Sue and the Monestry at Vardzia

Vardzia appears on the mountain wall opposite. We tumble out of the van for a photo opportunity. 500m along and having 19 tiers it is an impressive cave monastery built around the twelfth century.

We are going to climb up there and have a little look. My atheism is sneaking up on me nagging at my subconscious, that and the fact that I am tired, I am looking for excuses but the sensible me keeps on keeping on. ‘You can do this. It’s why you’re here. You won’t be back!’ I acquiesce.

Fortunately a bus takes us some of the way and our guide is enthusiastic and informative so I forget most of my pain and anxiety.

The guide is good. She is an archeologist. She explains that the site has evidence of human hibitation from the fifth century BC but the majority of the human made caves date back to the twelfth century and was used as a monestr;y. She pointed out the use of the various rooms, how an earthquake sliced off quite a bit of the structure and that there were actually fifteen churches in the structure. We clambered up and down, in and out, at our peril. It was quite an adventure.

Next is the oldest fortress in Georgia, Khertvisi, and Carol and I cave in and decided that the shade of a tree is more inviting. We sit and chat and wait while the others demonstrate their youth and vigor clambering over rocks and reaching the top. Too tired! Too hot! Don’t care!

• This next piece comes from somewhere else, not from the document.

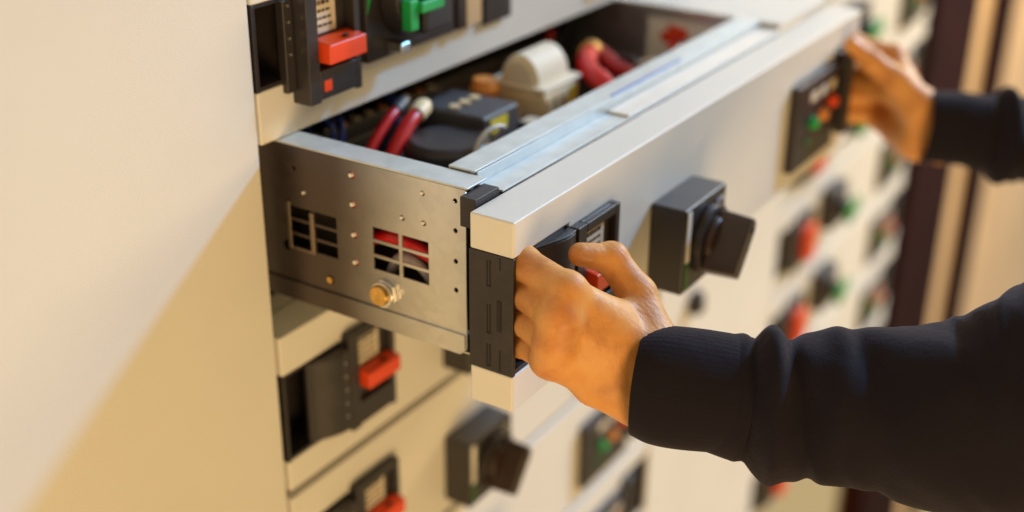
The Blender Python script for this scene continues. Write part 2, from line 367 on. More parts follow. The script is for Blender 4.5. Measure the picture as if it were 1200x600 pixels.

Ahh the top of the mountain and the air is cool and we are welcomed by a tiny group of nuns who have chosen to make this solitude their lives. They fed us and welcomed us into their lives for just a short while but it was one of the most memorable experiences thus far.

In contrast to the simple honesty of the convent we visited the ninth century Rabati Castle- a grand fortress sacked by the Ottomans in 1578 and reconstructed in 1911 attempting to cover its entire history and includes a fortress, a castle, a mosque, a church, baths and a citadel. Our guide attempted to tie the pieces together but it was a challenge. Pavel did recognise how tired we were and had the bus take us to the exit to meet our guide and reduce the number of steps we would need to take. Some still ventured up the tower and waved to those of us below much to our chagrin!